The subplots interwoven throughout are embarrassing, not only because they’re just as badly acted as all the others, but also because they prove either distantly related to the main plot or altogether unnecessary. They also reveal several gaps in logic. Consider the babysitter’s periodic phone conversations with her boyfriend (Steve Railsback), an actor always seen backstage at a performance of Othello; one wonders how he knew the number of the home she’s babysitting at, since we never hear her giving it to him. Also consider a lengthy scene of two young women at a studio editing a B-grade horror movie; it takes way too long for their significance to be revealed. And then consider the mother and her new husband, who caught a flight to Las Vegas, disembarked the plane, got their luggage, found transportation from the airport, and checked into their hotel in what seemed to be less than an hour. Why they’re in Vegas at all is never explained. In fact, I seem to remember them saying early on that they would be spending Halloween night at some party.
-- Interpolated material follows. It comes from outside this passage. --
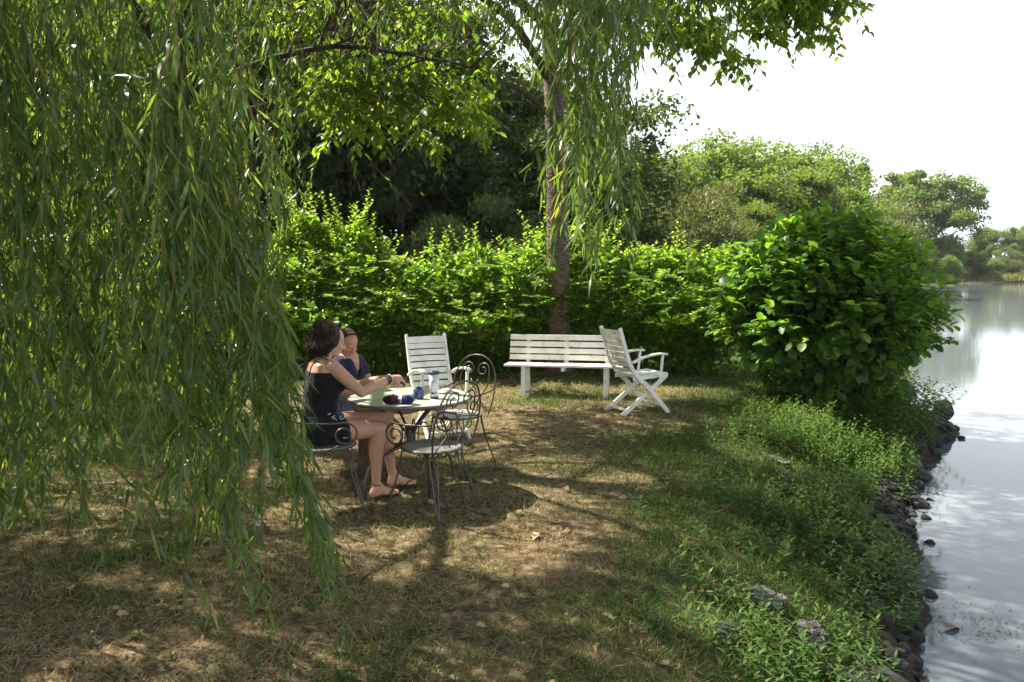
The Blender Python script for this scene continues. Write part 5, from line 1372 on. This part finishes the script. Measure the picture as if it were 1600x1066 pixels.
def woman_navy():
    O = Vector((-1.40, 6.15, 0)); root = empty('person', O)
    tag(root, 'woman in a navy T-shirt and denim shorts behind, head bowed, legs stretched under the table', 'person')
    F = Vector((.90, -.30, 0)).normalized(); Lf = Vector((-F.y, F.x, 0)); V = lambda x, y, z: Vector((x, y, z)) - O
    pelvis = V(-1.43, 6.20, .545)
    hipR, hipL = pelvis - Lf * .085 + Vector((0, 0, -.015)), pelvis + Lf * .085 + Vector((0, 0, -.015))
    kR, kL = V(-1.00, 6.13, .545), V(-.99, 6.29, .565)
    aR, aL = V(-.60, 6.19, .53), V(-.60, 6.33, .53)
    hR, hL = V(-.545, 6.19, .505), V(-.545, 6.335, .505); tR, tL = V(-.455, 6.20, .70), V(-.45, 6.345, .70)
    lean = F * .10
    top = pelvis + lean
    shR, shL = top - Lf * .155 + Vector((0, 0, .345)), top + Lf * .155 + Vector((0, 0, .345))
    eR, wR = V(-1.40, 5.94, .70), V(-1.235, 5.905, .675); eL, wL = V(-1.17, 6.28, .71), V(-1.07, 6.07, .70)
    hd = V(-1.318, 6.13, 1.055); hf = (Vector((.62, -.62, 0)).normalized() + Vector((0, 0, -.42))).normalized()
    Z = lambda k, z: pelvis + lean * k + Vector((0, 0, z))
    rings = [(Z(0, -.085), .150, .105, Lf), (Z(0, -.03), .172, .125, Lf), (Z(0, .03), .165, .122, Lf), (Z(.2, .10), .135, .105, Lf), (Z(.4, .17), .130, .100, Lf), (Z(.65, .24), .142, .11, Lf),
             (Z(.85, .30), .150, .11, Lf), (Z(.95, .355), .150, .095, Lf), (Z(1.02, .395), .13, .075, Lf), (Z(1.1, .425), .08, .06, Lf), (Z(1.15, .445), .05, .048, Lf)]
    PH = []
    def body(m):
        torso(m, rings)
        cap(m, [Z(1.1, .42), Z(1.2, .46), hd - Vector((0, 0, .04)) - hf * .02], [.050, .045, .046], 14)
        for sh in (shR, shL): cap(m, [Z(1.0, .37), sh], [.058, .048], 14)
        for s, e, w in ((shR, eR, wR), (shL, eL, wL)): cap(m, [s, s * .55 + e * .45, e], [.050, .043, .035], 14); cap(m, [e, e * .62 + w * .38, w], [.035, .036, .024], 14)
        for h, k, a in ((hipR, kR, aR), (hipL, kL, aL)):
            cap(m, [h, h * .55 + k * .45 + Vector((0, 0, .008)), k], [.090, .074, .054], 18)
            cap(m, [k, k * .68 + a * .32 - Vector((0, 0, .016)), k * .35 + a * .65, a], [.052, .054, .040, .031], 16)
        foot(m, aR, hR, tR, up=(-1, 0, .45)); foot(m, aL, hL, tL, up=(-1, 0, .45))
        hand(m, wR, (.9, .25, -.1), (0, .5, -.8), .8, thumb=1); hand(m, wL, (.1, -.95, -.1), (-.5, 0, -.8), .8, thumb=-1)
        PH.append(head(m, hd, hf, s=.98))
    blob('body', body, M['skin2'], root, voxel=.0052, smooth=4, ratio=.35)
    face_bits(PH[0], root)
    def shirt(m):
        torso(m, rings[1:9], .010)
        for sh, e in ((shR, eR), (shL, eL)): cap(m, [Z(.98, .36), sh, sh * .5 + e * .5], [.066, .060, .056], 16)
        for s in (-1, 1): m.ell(Z(.75, .27) + F * .095 + Lf * (.06 * s), (.055, .06, .055))
    ts = blob('t_shirt', shirt, M['navy'], root, voxel=.007, smooth=3)
    import bmesh
    bm = bmesh.new(); bm.from_mesh(ts.data); ctr = Z(1.02, .40); dl = []
    for v in bm.verts:                              # open V neckline on the chest
        q = v.co - ctr; f_, l_ = q.dot(F), q.dot(Lf)
        if f_ > .02 and q.z > -.13 and abs(l_) < .012 + (q.z + .13) * .42: dl.append(v)
    bmesh.ops.delete(bm, geom=dl, context='VERTS'); bm.to_mesh(ts.data); bm.free()
    def shorts(m):
        torso(m, rings[:4], .012)
        for h, k in ((hipR, kR), (hipL, kL)): cap(m, [h, h * .65 + k * .35], [.101, .094], 18)
    blob('shorts', shorts, M['denim'], root, voxel=.008, smooth=3)
    f, l, u, R = basis(hf)
    def hv(m):
        m.ell(hd - f * .026 + u * .030, (.093, .082, .086), R, 20, 14); m.ell(hd - f * .045 - u * .01, (.068, .078, .072), R, 20, 14)
    blob('hair', hv, M['hair2'], root, voxel=.007, smooth=3)
    cu = MB()
    for i in range(150):                            # combed-back strands to a low knot
        a = (rng.random() - .5) * 2.9; e = rng.random(); p0 = hd + f * (.052 - .02 * abs(a)) + l * (math.sin(a) * .078) + u * (.030 + .082 * math.cos(a) * (.9 + .1 * e)); p2 = hd - f * .125 + u * (-.005); p1 = (p0 + p2) / 2 + (((p0 + p2) / 2 - hd).normalized() * .040)
        cu.tube(spline([p0, p1, p2], 4), [.0022] * 9, 4)
    kn = hd - f * .135 - u * .004
    for i in range(26):
        ph = rng.random() * 6; ax = Vector(rand_dirs(1)[0]); s1 = ax.orthogonal().normalized(); s2 = ax.cross(s1).normalized(); cu.tube([kn + (s1 * math.cos(t) + s2 * math.sin(t)) * .026 for t in np.linspace(0, 6.28, 15)[:-1]], .004, 4, closed=True)
    cu.build('combed_strands', M['hair2'], root, smooth=True)
    b = MB(); b.tube([O * 0 + kR * .45 + hipR * .55 + Vector((.07, .0, 0)) + Vector((0, .078 * math.cos(t), .078 * math.sin(t))) for t in np.linspace(0, 6.28, 25)[:-1]], .0035, 6, closed=True)
woman_navy()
It’s amazing just how badly all this is photographed. Writer/director/editor/producer Gary Graver (Chris’ actual father) also acted as his own cinematographer, which is to say that, on the basis of what I ended up looking at, he apparently relied only on whatever lighting was already available to him in the rooms of the house – which, incidentally, was obviously a real house and not a set. The result is a picture that isn’t shadowy so much as muddy and dim. My guess is that Graver also acted as his own cameraman, given the inordinate number of uninterrupted master shots that make the whole thing feel like an amateur home movie. And my God, the music; no composer credit is given, which I guess means that every cue, which is to an orchestra what canned laughter is to an audience, came from a stock sound library. Watching Trick or Treats forces one to wonder how some movies manage to find their way into theaters.